It’s a rematch, but the Campbell Conference D South football championship game has a first-time feel to it.

It’s been over two months since Winthrop/Monmouth and Lisbon — two teams vying for a spot in the state championship game — last squared off in the season opener, and plenty has changed since then. After playing in the heat of late summer, they’ll go again in the cold of mid-autumn. The fans who watched the game in shirts and shorts will be bundled up in jackets, hats and gloves.

Perhaps the most drastic change has occurred on the field. Winthrop/Monmouth won the first game, 31-12. But with a full season of play transpiring since then, Ramblers coach Dave St. Hilaire doesn’t expect the story to be the same.

“It’s totally different, and it does feel like a long time ago,” he said. “We know a Week 1 team is far different than the Week 11 (team). They have really come on, we knew they would.”

Lisbon (7-1) coach Dick Mynahan agrees. His Greyhounds have improved, especially considering they haven’t lost since that first matchup. He just hopes they’ve improved enough.

“After the first game, we’ve been looking forward to maybe having another game with them,” he said. “We know they’ve improved and we think we’ve improved.
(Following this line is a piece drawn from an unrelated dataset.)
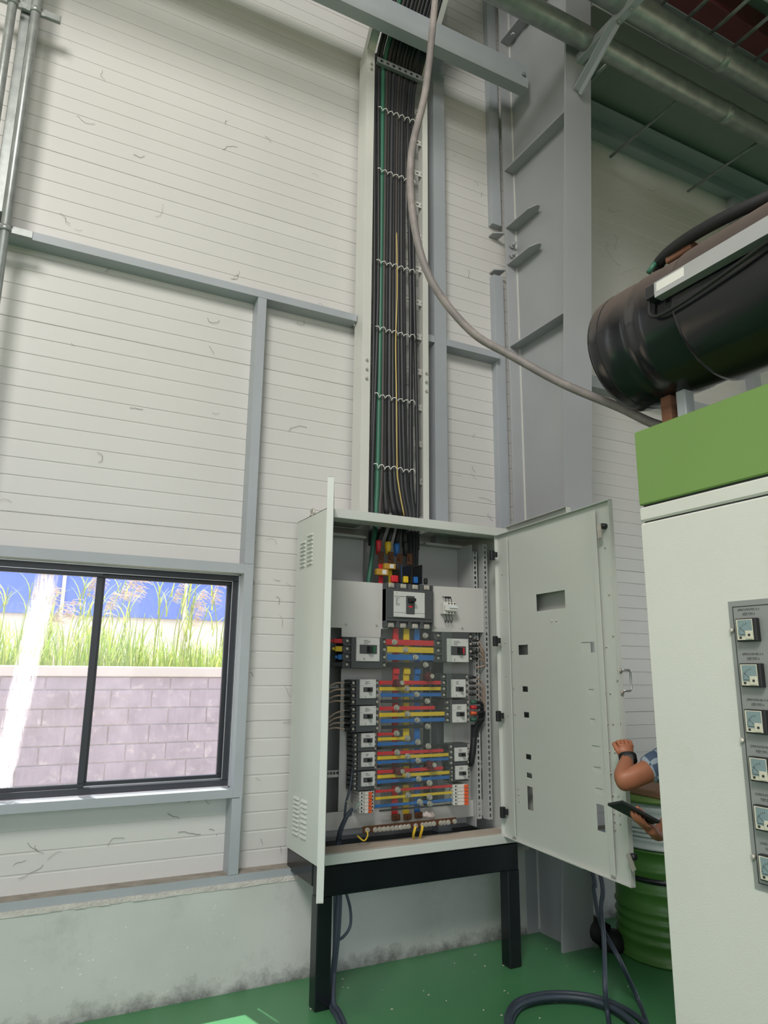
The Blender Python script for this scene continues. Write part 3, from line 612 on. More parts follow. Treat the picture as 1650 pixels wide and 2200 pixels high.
MB().box(2.398, 2.402, 3.505, 3.75, .66, 2.24).build('rail_side_plate', M_CABIN, cab)  # thin grey sheet running back from the mounting rail
# lower mounting frame
YB2 = 3.545
box('mounting_plate', M_COVER, cab, *(1.5815,1.6289), YB2, YB2 + .004, .71, 1.70)
box('mounting_plate', M_COVER, cab, *(1.6294,1.8266), YB2 + .006, YB2 + .012, .78, 1.68)
box('mounting_plate', M_CABIN, cab, 1.70, 2.16, 3.585, 3.59, .78, 1.72)
box('mounting_plate', M_COVER, cab, *(2.2242,2.4059), YB2 + .006, YB2 + .012, .78, 1.70)
box('cross_member', M_COVER, cab, 1.402, 2.47, 3.53, 3.536, .71, .795)
box('cross_member', M_CABIN, cab, 1.402, 2.47, 3.60, 3.62, .665, .70)
for rc in ((1.4958,1.5852,0.9577,0.9924), (1.4892,1.5774,1.4043,1.4195), (2.4053,2.5075,0.9579,0.9965), (2.407,2.5247,1.4626,1.4864), (2.406,2.5233,1.4119,1.4322)):
    x0, x1, z0, z1 = rc; mb = MB().box(x0, x1, 3.56, 3.565, z0, z0 + (z1 - z0) * .4).box(x0, x1, 3.56, 3.565, z0 + (z1 - z0) * .8, z1)
    for i in range(5): mb.box(x0 + (x1 - x0) * (i / 5), x0 + (x1 - x0) * (i / 5 + .06), 3.56, 3.565, z0 + (z1 - z0) * .4, z0 + (z1 - z0) * .8)
    mb.build('cross_brace', M_COVER, cab)
# cover plates around the main breaker
YC = 3.47
def sheet(pts, y, t=.002): return MB().prism(pts, 'y', y, y + t)
sheet([(1.4545,1.7145),(1.5449,1.7146),(1.5461,1.6685),(1.7753,1.6707),(1.7783,1.7189),(1.8225,1.7191),(1.8203,1.9643),(1.4499,1.9649)], YC).build('cover_plate', M_COVER, cab)
sheet([(2.0975,1.7127),(2.3264,1.7167),(2.4824,1.7197),(2.4825,1.9764),(2.1053,1.9701)], YC).build('cover_plate', M_COVER, cab)
for p in [(1.5691,3.47,1.7352),(1.7494,3.47,1.7356),(2.4709,3.47,1.9246),(2.4744,3.47,1.7688),(2.1194,3.47,1.7391),(2.3008,3.47,1.7395)]:
    MB().cyl((p[0], YC - .006, p[2]), (p[0], YC, p[2]), .006, 8).build('cover_screw', M_ZINC, cab)
p = (2.1856,2.2289,1.9042,1.9151)
box('cover_slot', M_BLKS, cab, p[0], p[1], YC - .001, YC, p[2], p[3])
x0, x1, z0, z1 = (1.7435,2.1772,0.7258,1.5062)
MB().box(x0, x1, 3.388, 3.391, .80, 1.73).build('acrylic_cover', M_ACRYL, cab)

# outer doors, swung open
def door(name, hx, hy, fx_, fy_, z0, z1, flange):
    d = Vector((fx_ - hx, fy_ - hy, 0)); w = d.length; d.normalize(); n_ = Vector((-d.y, d.x, 0)) * flange
    def bx(mb, t0, t1, n0, n1, a, b):
        P = lambda t, q, zz: Vector((hx, hy, zz)) + d * t + n_ * q
        c = [P(t0, n0, a), P(t1, n0, a), P(t1, n1, a), P(t0, n1, a)]; e = [P(t0, n0, b), P(t1, n0, b), P(t1, n1, b), P(t0, n1, b)]
        return mb.hexa(c, e)
    mb = MB(); bx(mb, 0, w, 0, .003, z0, z1); bx(mb, w - .003, w, .003, .028, z0, z1); bx(mb, 0, w, .003, .028, z1 - .003, z1); bx(mb, 0, w, .003, .028, z0, z0 + .003); bx(mb, 0, .003, .003, .028, z0, z1)
    return mb, bx, w
mb, bx, w = door('outer_door', 1.386, 3.312, 1.160, 2.79, .617, 2.326, 1)
od = mb.build('outer_door', M_CAB, cab)
mb = MB(); bx(mb, w - .06, w - .04, .004, .022, .70, 2.24); bx(mb, .05, .07, .004, .022, .70, 2.24); mb.build('door_stiffener', M_CAB, od)
mb, bx, w = door('outer_door', 2.536, 3.312, 2.4765, 2.72, .617, 2.326, -1)
od = mb.build('outer_door', M_CAB, cab)
mb = MB(); bx(mb, w - .06, w - .03, -.02, -.004, 2.20, 2.30); mb.build('door_bracket', M_CAB, od)
# inner dead-front door with breaker cut-outs
HX, HY = 2.47, 3.34; DV = Vector((-.09, -1.0, 0)).normalized(); NV = Vector((-1.0, .09, 0)).normalized()
DZ0, DZ1, DW = .642, 2.272, 1.005
holes = [(0.3749,0.6243,1.8072,1.8954),(0.19,0.2821,1.5865,1.6388),(0.2174,0.2697,1.3948,1.4231),(0.2236,0.2737,1.264,1.292),(0.23,0.2794,1.0566,1.0821),(0.2313,0.2804,0.9668,0.9912),(0.2313,0.2834,0.8115,0.9248),(0.7343,0.8295,1.5883,1.6371),(0.7691,0.8074,1.3974,1.4237),(0.7714,0.8041,1.2658,1.2934),(0.7707,0.8262,1.1503,1.1766),(0.7761,0.8274,1.0628,1.0864),(0.7825,0.8307,0.9705,0.997),(0.7818,0.8359,0.818,0.9289)]
def dpt(t, q, z): return Vector((HX, HY, z)) + DV * t + NV * q
def door_sheet():
    ts = sorted({0, DW, *[a for h in holes for a in h[:2]]}); zs = sorted({DZ0, DZ1, *[a for h in holes for a in h[2:]]})
    inh = lambda t, z: any(h[0] < t < h[1] and h[2] < z < h[3] for h in holes) or not (0 < t < DW and DZ0 < z < DZ1)
    v = []; f = []; T = .0025
    def q(a, b, c, d): o = len(v); v.extend([a, b, c, d]); f.append((o, o + 1, o + 2, o + 3))
    for i in range(len(ts) - 1):
        for j in range(len(zs) - 1):
            t0, t1, z0, z1 = ts[i], ts[i + 1], zs[j], zs[j + 1]
            if inh((t0 + t1) / 2, (z0 + z1) / 2): continue
            q(dpt(t0, T, z0), dpt(t0, T, z1), dpt(t1, T, z1), dpt(t1, T, z0)); q(dpt(t0, 0, z0), dpt(t1, 0, z0), dpt(t1, 0, z1), dpt(t0, 0, z1))
            for (ta, za, tb, zb, mt, mz) in ((t0, z0, t0, z1, t0 - 1e-5, (z0 + z1) / 2), (t1, z0, t1, z1, t1 + 1e-5, (z0 + z1) / 2), (t0, z0, t1, z0, (t0 + t1) / 2, z0 - 1e-5), (t0, z1, t1, z1, (t0 + t1) / 2, z1 + 1e-5)):
                if inh(mt, mz): q(dpt(ta, 0, za), dpt(tb, 0, zb), dpt(tb, T, zb), dpt(ta, T, za))
    m = MB(); m.add(v, f); return m
def dbox(mb, t0, t1, q0, q1, z0, z1):
    c = [dpt(t0, q0, z0), dpt(t1, q0, z0), dpt(t1, q1, z0), dpt(t0, q1, z0)]; e = [dpt(t0, q0, z1), dpt(t1, q0, z1), dpt(t1, q1, z1), dpt(t0, q1, z1)]
    return mb.hexa(c, e)
mb = door_sheet()
dbox(mb, 0, DW, .0025, .022, DZ1 - .003, DZ1); dbox(mb, 0, DW, .0025, .022, DZ0, DZ0 + .003); dbox(mb, DW - .003, DW, .0025, .022, DZ0, DZ1); dbox(mb, 0, .003, .0025, .022, DZ0, DZ1)
idr = mb.build('inner_door', M_CAB, cab)
mb = MB(); dbox(mb, .105, .109, .0026, .020, DZ0 + .02, DZ1 - .03); dbox(mb, .109, .135, .016, .020, DZ0 + .02, DZ1 - .03); dbox(mb, .06, .105, .0026, .004, DZ0 + .02, DZ1 - .03); mb.build('door_stiffener', M_CAB, idr)
mb = MB(); dbox(mb, .875, .879, .0026, .020, DZ0 + .02, DZ1 - .03); dbox(mb, .879, .905, .016, .020, DZ0 + .02, DZ1 - .03); mb.build('door_stiffener', M_CAB, idr)
for h in holes[8:13]: mb = MB(); dbox(mb, h[0] - .012, h[1] + .012, -.004, -.0012, h[2] - .010, h[3] + .010); mb.build('blanking_plate', M_CAB, idr)
mb = MB(); h = holes[7]; dbox(mb, h[0] - .012, h[0] + (h[1] - h[0]) * .62, -.004, -.0012, h[2] - .01, h[3] + .01); mb.build('blanking_plate', M_CAB, idr)
for t, z in [(0.0516,2.0429),(0.0593,1.8443),(0.0633,1.6578),(0.069,1.4734),(0.0788,1.2661),(0.0851,1.0736),(0.0885,0.8687),(0.0919,0.6689),(0.9445,2.0582),(0.9546,1.8437),(0.9639,1.6589),(0.9742,1.4662),(0.9824,1.2872),(0.991,1.0942),(1.0003,0.6766),(0.0971,1.6106),(0.1346,1.6099),(0.1032,1.409),(0.1402,1.41),(0.1089,1.2756),(0.1474,1.2778),(0.8788,1.6127),(0.914,1.6118),(0.8887,1.4088),(0.9233,1.4099),(0.8932,1.278),(0.9298,1.2805),(0.8962,1.1612),(0.9323,1.1626),(0.8978,1.0712),(0.9016,0.9813),(0.936,0.9843),(0.9033,0.9086),(0.9384,0.9096),(0.9039,0.8762),(0.9034,0.8445),(0.9384,0.8731),(0.1099,0.8968),(0.1544,0.9005),(0.1137,0.8698),(0.158,0.8719),(0.1172,0.8365),(0.1596,0.8396),(0.5106,1.7501),(0.5479,1.7497)]:
    MB().tube([dpt(t, .0026, z), dpt(t, .007, z), dpt(t, .009, z)], [.0045, .0045, .002], 6).build('rivet', M_ZINC, idr)
for t, z in [(1.0051,1.5072),(1.0084,1.4165)]: MB().tube([dpt(t, .0026, z), dpt(t, .012, z), dpt(t, .012, z), dpt(t, .020, z)], [.006, .006, .010, .010], 8).build('handle_nut', M_ZINC, idr)
hz = [1.5098,1.4218]
MB().tube([dpt(DW - .012, -.002, hz[0]), dpt(DW - .012, -.045, hz[0]), dpt(DW - .012, -.053, hz[0] - .008), dpt(DW - .012, -.053, hz[1] + .008), dpt(DW - .012, -.045, hz[1]), dpt(DW - .012, -.002, hz[1])], .005, 8).build('door_handle', M_ALU, idr)
for (t, z), ang in zip([(0.9543,2.1556),(1.0149,0.7616)], (0, 1)):
    MB().tube([dpt(t, .0026, z), dpt(t, .022, z), dpt(t, .022, z), dpt(t, .03, z)], [.014, .014, .009, .009], 10).build('lock_barrel', M_BLKS, idr)
    mb = MB(); a = dpt(t - .008, .034, z + .012); b = dpt(t + (.028 if ang else -.004), .034, z - (.045 if ang else .055)); mb.bar(a, b, .026, .004, NV); mb.build('lock_cam', M_ZINC, idr)
for p in [(2.4094,3.31,2.1488),(2.4169,3.31,1.6636),(2.4258,3.31,1.2592),(2.4381,3.31,0.7646)]:
    MB().box(p[0] - .016, p[0] + .010, 3.296, 3.317, p[2] - .028, p[2] + .028, .003).box(p[0] + .004, p[0] + .022, 3.288, 3.302, p[2] - .012, p[2] + .018, .002).build('door_hinge', M_BLKS, cab)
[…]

We’ll see if we’ve improved enough to compensate for it.”

Saturday’s matchup will be a clash between two teams that have dominated Class D South on both sides of the ball. Lisbon and Winthrop/Monmouth (8-0) have the top two defenses in terms of points allowed per game in the entire class (8.25 and 9 points, respectively), and both teams have pummeled opposing fronts with a stout running game while also utilizing a passing game that hits over-committing defenses for big plays.

From there, the teams differ. Lisbon is the conventional power team, using its superior size to win in the trenches and churn out yards. Noah Francis, one of the game’s biggest running backs at 280 pounds, leads the way, while Jared Glover and Lucas Francis are also dangerous assets in the attack. Quarterback Tyler Halls is an elite athlete and a threat to run or throw.

Lisbon got creative in its 41-9 semifinal win over Oak Hill, switching Halls’s and Lucas Francis’s positions, but Mynahan said the Greyhounds will go back to basics Saturday.

“Right now, it seems to be working fairly well,” he said. “I think there’s no question we’re more of a power team than anything else. This week, we’ve tried different things and gone back to power. We’re not going to venture too far from what we think we’ve done well at.”

That’s the Lisbon team the Ramblers saw, and it’s the one St. Hilaire figures he’ll need an answer for again.

“We’ve got to contain Tyler Halls and we have to stop power football,” St. Hilaire said. “They’ve got guys that are playmakers for them. We can’t play on a short field, we can’t give them short drives. We’ve got to make them go a long ways, and minimize any big plays. If we do that, we’ll be fine.

“We’ve got guys that are good tacklers. We’ve got some beef that can match them, but we’re going to rely on our speed and make sure we’re tackling.”

And there lies the Ramblers’ advantage. One of the faster teams in Class D, Winthrop/Monmouth can defend the pass and the run by beating blockers to the edge and cutting down big plays before they develop. And on offense, a running back combo of Alec Brown and Nate Scott is one of the class’s best mixes of strength and speed, respectively, while quarterback Matt Ingram operates a big-play passing game with downfield threats Andrew Pazdziorko and Bennett Brooks.

“They’ve got a couple of running backs that are both excellent, receivers that are really fast,” Mynahan said. “They offer a challenge across the board and you’ve got to cover the entire field against them on every play. They strike fast. They’re good.”

Mynahan made sure to point out Ingram, and for good reason. The quarterback burned the Greyhounds for 178 yards through the air and two touchdowns in September, as well as another score on a 38-yard run.

“(Ingram) had an outstanding game,” he said. “I think he might have contributed probably close to 300 yards of offense for their team. He scrambled when he needed to, he passed when he needed to. He handled our defense pretty well.”

St. Hilaire said the Ramblers had another element working in their advantage in the first game. The sun was out and the temperature was high, and the larger numbers on the Winthrop/Monmouth sideline paid dividends in the second half.

“Getting them on a hot day Week 1 was ideal for us,” he said. “We go a little deeper than they do, and the heat can affect that early in the season. We knew we had them at the right time, but they are a different team now than when we played them Week 1.”

Considerably so. Not that he isn’t confident the result can be the same.

“Our guys are ready,” he said. “Last week (a 38-8 win over Dirigo), we didn’t have anyone that played a great game, but they all did their jobs and we had a great outcome. And that’s what we’re about.

“Everyone did their jobs, we were on the same page. We’re ready to go.”